Woody Allen i Joaquin Phoenix: Nigdy nie obejrzeli żadnego ze swoich filmów
Wchodzący właśnie na ekrany "Nieracjonalny mężczyzna" przynosi jedną z najciekawszych artystycznych kolaboracji ostatnich miesięcy. 79-letni mistrz kina i geniusz komedii Woody Allen zaprosił w nim do udziału nieobliczalną gwiazdę Hollywood - kontrowersyjnego Joaquina Phoenixa. Co łączy obu panów? Obaj głośno deklarują, że nigdy i pod żadnym pozorem nie oglądają swoich filmów!
Phoenix przyszedł na świat w Puerto Rico jako trzeci syn misjonarzy religijnej sekty Dzieci Boga, a przygodę z Fabryką Snów rozpoczął... na prośbę matki. Mimo licznych nagród i wyróżnień, w tym trzech nominacji do Oscara, aktor wciąż nienawidzi Hollywood i mediów. Nigdy nie czyta udzielonych przez siebie wywiadów, ani artykułów ukazujących się na jego temat.
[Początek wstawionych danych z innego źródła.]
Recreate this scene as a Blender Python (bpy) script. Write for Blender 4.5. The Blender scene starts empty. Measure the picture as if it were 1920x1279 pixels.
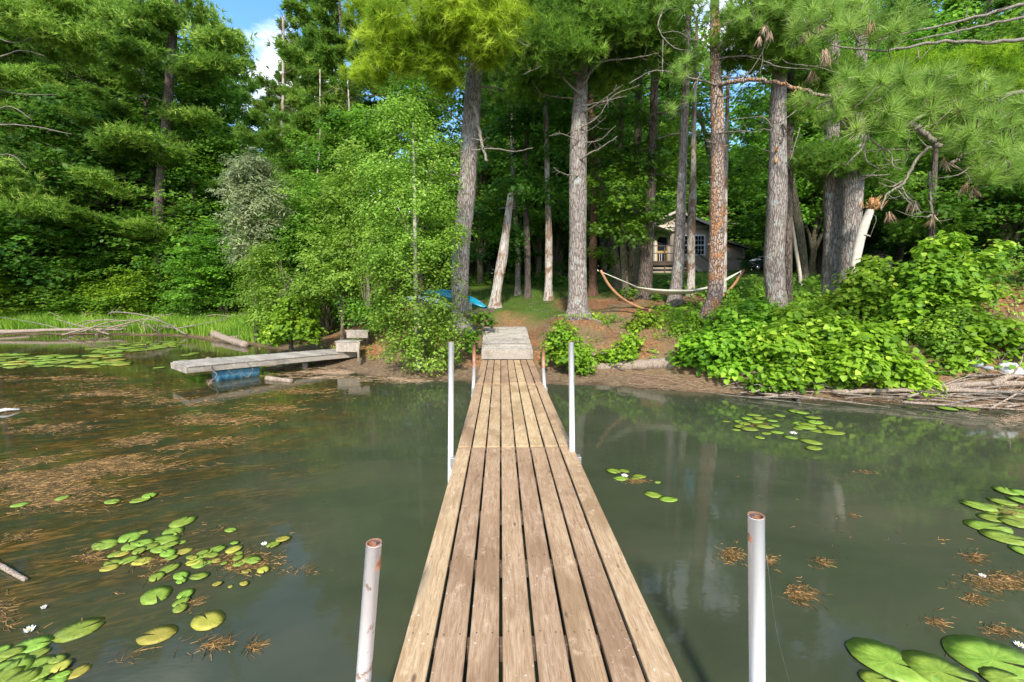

Nie chodzi na bankiety, unika branżowych imprez. I nigdy nie ogląda filmów ze swoim udziałem!
"Nie tak dawno w telewizji natknąłem się na film, w którym gram. Zacząłem go oglądać i stwierdziłem, że to zwykły śmieć. Sztuczny i niewiarygodny, że aż się zawstydziłem" - wspomina Phoenix, który w ostatniej dekadzie większą uwagę poświęcił tylko jednemu obrazowi. "Zacząłem oglądać ‘Mistrza’. Tylko dlatego, że zmusił mnie do tego (reżyser) Paul Thomas Anderson. Obiecałem sobie, że wytrzymam i nie spękam. Ale to było dewastujące doświadczenie. Nie znalazłem odwagi, by dotrwać do końca. Wyłączyłem film, jak tylko nadarzyła się okazja".
Równie samokrytyczny jest Woody Allen, który swoich filmów też unika jak ognia. "Nigdy w życiu nie obejrzałem ani jednego filmu, który nakręciłem" - oświadcza reżyser. - "Nigdy nie widziałem ‘Bierz forsę i w nogi’, chociaż powstał w 1968 roku. Nie widziałem ‘Annie Hall’ ani ‘Manhattanu’. Jeśli przypadkiem natrafię na swój film w telewizji, od razu przełączam kanał. Wiem, że wpadłbym w depresję, myśląc: ‘O Boże, jakie to okropne! Gdybym tylko mógł cofnąć się w czasie i nakręcić to jeszcze raz’".
"Nieracjonalnego mężczyznę" można oglądać w polskich kinach od piątku, 14 sierpnia.